Op-ed posits that Bill Clinton interfered with and stole the 1992 election under DA Bragg's standard for Trump prosecution

By 
 May 3, 2024

Former President Donald Trump is facing criminal prosecution in New York for allegedly falsifying business records in an attempt to conceal supposed election and campaign finance law violations that, in essence, helped him interfere with and steal the 2016 election, according to Manhattan District Attorney Alvin Bragg.

Under the convoluted framework erected by Bragg, however, a similar argument of criminality could be leveled against former President Bill Clinton, according to a New York Post op-ed.

Clinton, like Trump, is alleged to have coerced, intimidated, or paid off women who claimed to have had sexual affairs with him to remain silent ahead of and after his 1992 election. Thus, as Rich Lowry argued for the Post, "If Trump’s guilty of 'election interference' -- then so is Bill Clinton."

Bragg's case against Trump

According to Lawfare, DA Bragg charged former President Trump with 34 counts of falsification of business records, which is typically a misdemeanor count that Bragg elevated to the felony level by asserting that the falsification was intended to cover up some other unspecified alleged crime.

The charges stem from Trump's monthly reimbursement payments throughout 2017, labeled as legal expenses, to then-personal attorney Michael Cohen for the $130,000 in "hush money" he paid to porn actress Stormy Daniels in October 2016 to keep her quiet about an alleged affair with Trump a decade earlier.

Though the prosecution has played coy on the specifics thus far, it is believed that the "other" crime(s) the falsified business records allegedly concealed were violations of federal and/or state election and campaign finance laws, in that Cohen's "hush money" payment to Daniels constituted an illegal contribution to Trump's campaign and the silencing of Daniel's allegations improperly interfered with the election by depriving the American people of negative information about the Republican candidate.

If keeping negative information secret from the public is "election interference," then Clinton is guilty too

Of course, DA Bragg's convoluted case against former President Trump has always been deemed sketchy and a stretch -- even the leftists at Lawfare have struggled to explain and defend it -- but as Lowry's Post op-ed seemed to suggest, if this is the new standard then it ought to be applied equally.

Thus, Lowry directed attention to the allegations that former President Clinton and his team worked to discredit or silence his own accusers before and after the 1992 election, including through payoffs and convincing or forcing them to sign fraudulent affidavits denying their accusations against him.

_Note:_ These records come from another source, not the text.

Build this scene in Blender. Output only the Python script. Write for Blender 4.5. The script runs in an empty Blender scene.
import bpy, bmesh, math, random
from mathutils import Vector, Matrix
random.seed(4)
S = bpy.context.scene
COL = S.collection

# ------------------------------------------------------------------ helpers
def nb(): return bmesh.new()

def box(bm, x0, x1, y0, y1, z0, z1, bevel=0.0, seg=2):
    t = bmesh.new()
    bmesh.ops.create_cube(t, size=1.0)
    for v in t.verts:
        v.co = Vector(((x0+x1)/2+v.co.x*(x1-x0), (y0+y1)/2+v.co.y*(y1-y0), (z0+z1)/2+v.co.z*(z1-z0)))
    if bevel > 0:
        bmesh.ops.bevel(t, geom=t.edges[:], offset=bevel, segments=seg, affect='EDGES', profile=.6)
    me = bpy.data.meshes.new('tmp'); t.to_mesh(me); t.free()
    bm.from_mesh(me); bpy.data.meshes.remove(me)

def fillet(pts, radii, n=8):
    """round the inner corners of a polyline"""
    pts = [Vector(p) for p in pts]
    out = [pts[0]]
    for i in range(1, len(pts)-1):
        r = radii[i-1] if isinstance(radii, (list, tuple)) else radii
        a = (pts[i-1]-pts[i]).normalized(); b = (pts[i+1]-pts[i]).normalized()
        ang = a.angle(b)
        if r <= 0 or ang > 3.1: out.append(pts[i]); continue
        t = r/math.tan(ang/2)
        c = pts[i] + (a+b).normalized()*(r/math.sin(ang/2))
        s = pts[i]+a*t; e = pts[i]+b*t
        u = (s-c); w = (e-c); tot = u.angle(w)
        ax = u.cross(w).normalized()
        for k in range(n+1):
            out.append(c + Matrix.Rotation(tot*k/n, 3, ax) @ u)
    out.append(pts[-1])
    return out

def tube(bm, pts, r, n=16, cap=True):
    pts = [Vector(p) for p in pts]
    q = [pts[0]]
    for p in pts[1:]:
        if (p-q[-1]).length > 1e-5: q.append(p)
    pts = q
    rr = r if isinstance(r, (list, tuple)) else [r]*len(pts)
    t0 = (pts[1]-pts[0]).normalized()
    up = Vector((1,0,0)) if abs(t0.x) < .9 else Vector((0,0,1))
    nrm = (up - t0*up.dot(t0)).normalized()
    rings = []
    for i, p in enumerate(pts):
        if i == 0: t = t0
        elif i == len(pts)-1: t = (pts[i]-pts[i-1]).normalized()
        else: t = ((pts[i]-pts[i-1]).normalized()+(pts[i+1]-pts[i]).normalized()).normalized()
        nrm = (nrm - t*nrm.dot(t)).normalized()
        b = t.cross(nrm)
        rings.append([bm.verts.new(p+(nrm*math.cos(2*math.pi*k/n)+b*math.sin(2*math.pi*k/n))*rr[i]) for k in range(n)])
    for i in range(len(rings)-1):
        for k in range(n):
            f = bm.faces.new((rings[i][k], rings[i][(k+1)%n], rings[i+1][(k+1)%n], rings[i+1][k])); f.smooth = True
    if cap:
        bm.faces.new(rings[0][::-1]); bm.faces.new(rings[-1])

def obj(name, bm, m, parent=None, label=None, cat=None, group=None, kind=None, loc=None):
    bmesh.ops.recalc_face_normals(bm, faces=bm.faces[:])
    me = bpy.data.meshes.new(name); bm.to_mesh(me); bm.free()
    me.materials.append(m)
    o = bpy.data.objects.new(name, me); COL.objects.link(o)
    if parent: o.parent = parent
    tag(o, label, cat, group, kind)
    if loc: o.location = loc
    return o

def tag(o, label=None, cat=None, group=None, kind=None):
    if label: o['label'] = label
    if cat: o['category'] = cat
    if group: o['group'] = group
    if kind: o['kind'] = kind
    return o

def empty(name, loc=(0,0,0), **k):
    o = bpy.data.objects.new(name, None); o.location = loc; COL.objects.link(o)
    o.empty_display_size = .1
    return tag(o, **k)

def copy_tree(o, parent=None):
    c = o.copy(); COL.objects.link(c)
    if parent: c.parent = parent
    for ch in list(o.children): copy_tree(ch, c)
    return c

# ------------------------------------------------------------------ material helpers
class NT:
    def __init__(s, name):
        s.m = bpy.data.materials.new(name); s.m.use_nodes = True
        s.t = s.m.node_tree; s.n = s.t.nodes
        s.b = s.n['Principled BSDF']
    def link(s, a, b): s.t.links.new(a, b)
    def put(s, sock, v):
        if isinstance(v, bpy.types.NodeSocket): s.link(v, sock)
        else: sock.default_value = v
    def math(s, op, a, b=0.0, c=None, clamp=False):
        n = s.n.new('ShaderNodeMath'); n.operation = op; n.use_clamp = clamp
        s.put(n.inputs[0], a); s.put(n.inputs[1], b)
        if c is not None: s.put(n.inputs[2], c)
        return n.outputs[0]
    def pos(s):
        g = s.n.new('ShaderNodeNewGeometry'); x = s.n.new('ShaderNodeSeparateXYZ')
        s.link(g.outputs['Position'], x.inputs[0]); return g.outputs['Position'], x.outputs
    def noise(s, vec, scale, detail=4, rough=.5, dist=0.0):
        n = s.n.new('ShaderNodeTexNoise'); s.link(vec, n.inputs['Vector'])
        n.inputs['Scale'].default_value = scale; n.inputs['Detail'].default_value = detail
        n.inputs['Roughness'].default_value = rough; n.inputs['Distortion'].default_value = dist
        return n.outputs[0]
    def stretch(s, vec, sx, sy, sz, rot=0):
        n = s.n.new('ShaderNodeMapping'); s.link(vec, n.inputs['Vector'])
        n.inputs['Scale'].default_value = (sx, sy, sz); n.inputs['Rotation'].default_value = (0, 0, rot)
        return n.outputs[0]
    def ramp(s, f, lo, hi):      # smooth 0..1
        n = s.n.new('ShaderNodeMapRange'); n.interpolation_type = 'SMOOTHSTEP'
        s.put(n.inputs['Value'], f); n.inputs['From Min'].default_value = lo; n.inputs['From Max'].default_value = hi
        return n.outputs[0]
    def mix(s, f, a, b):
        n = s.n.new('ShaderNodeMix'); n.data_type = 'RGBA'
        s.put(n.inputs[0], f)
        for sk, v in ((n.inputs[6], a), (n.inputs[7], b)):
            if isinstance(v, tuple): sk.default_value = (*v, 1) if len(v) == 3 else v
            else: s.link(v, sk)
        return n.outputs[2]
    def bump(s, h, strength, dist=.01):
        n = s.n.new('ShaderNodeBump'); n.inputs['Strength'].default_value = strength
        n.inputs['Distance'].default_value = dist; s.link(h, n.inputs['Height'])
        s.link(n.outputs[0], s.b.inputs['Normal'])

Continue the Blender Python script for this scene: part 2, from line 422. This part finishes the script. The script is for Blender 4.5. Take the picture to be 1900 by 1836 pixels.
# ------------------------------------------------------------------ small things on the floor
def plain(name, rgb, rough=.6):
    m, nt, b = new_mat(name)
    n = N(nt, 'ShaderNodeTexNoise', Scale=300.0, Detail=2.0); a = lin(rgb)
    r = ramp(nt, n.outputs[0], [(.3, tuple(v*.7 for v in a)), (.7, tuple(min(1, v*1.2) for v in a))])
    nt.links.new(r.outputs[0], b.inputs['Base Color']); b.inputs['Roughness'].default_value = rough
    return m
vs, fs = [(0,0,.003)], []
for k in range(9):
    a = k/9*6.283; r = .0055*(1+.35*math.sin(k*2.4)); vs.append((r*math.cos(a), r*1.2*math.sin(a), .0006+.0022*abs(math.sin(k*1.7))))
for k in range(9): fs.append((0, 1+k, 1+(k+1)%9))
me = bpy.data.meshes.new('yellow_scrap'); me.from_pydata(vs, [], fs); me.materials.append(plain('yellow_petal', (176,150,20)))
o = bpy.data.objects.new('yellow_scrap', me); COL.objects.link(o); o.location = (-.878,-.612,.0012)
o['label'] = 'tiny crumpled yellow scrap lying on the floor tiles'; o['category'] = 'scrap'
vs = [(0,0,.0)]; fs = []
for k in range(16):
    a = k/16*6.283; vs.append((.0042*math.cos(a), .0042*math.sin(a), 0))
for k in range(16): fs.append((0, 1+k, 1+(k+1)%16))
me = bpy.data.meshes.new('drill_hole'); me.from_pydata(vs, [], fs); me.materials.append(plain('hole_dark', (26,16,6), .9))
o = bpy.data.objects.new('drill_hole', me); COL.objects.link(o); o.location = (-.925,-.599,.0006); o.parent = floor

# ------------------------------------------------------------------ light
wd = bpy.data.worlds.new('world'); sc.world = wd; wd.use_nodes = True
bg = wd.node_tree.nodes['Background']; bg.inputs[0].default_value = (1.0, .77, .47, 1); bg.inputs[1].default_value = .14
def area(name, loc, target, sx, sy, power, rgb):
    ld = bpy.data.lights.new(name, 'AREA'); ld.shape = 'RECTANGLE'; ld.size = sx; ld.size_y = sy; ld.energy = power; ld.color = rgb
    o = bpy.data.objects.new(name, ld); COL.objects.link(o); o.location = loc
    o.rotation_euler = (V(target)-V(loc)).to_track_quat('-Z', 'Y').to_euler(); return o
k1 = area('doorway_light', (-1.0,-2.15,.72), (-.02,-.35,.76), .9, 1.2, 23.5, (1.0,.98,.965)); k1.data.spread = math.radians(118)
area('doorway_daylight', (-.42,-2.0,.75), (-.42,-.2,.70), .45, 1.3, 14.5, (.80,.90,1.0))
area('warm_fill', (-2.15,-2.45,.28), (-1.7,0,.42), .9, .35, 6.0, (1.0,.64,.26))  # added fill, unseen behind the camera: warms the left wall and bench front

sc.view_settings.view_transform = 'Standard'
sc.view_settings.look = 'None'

Yet, if Trump's efforts to silence Daniels amounted to "election interference," then so too did Clinton's efforts to do the same in 1992.

Clinton's own version of Michael Cohen -- private investigator Jack Palladino

But Lowry wrote that the comparison doesn't even end there, as Clinton had his own version of a Michael Cohen -- an aggressive and unscrupulous private investigator named Jack Palladino, who secretly threatened and intimidated or otherwise coerced Clinton's accusers into signing the fraudulent affidavits or else dug up dirt that was later used to discredit them through the media if they went public with their accusations.

Much like how Trump is alleged to have concealed his reimbursement payments to Cohen as "legal fees," the Clinton campaign similarly paid Palladino more than $100,000 for his dirty work through a Denver law firm as a means to conceal the true purpose of the payments in terms of federal campaign finance laws.

On top of that, it has been alleged that Clinton, when he was governor of Arkansas, exploited state troopers under his command to obtain women for him and then, through campaign staffers and loyalists, pressured and threatened those troopers into remaining quiet about what they had witnessed or participated in.

Under Bragg's standard, Clinton stole the 1992 election

"Needless to say, pointing to Bill Clinton’s conduct as a precedent isn’t much of a defense," Lowry wrote to conclude his op-ed. "The point is that campaigns always try to keep unwelcome information from voters (the Biden campaign and the Hunter laptop is a more recent example).

"And, certainly, amid all the threats, job offers, payments, and mixing of private and official matters entailed by Clinton’s extensive damage-control operation in 1992, a politically motivated local prosecutor could have found some sort of misdemeanor to use against him," he added. "The list of Bill Clinton’s ethical lapses is long. Now, if we take Alvin Bragg seriously, stealing the 1992 election has to be added to the list."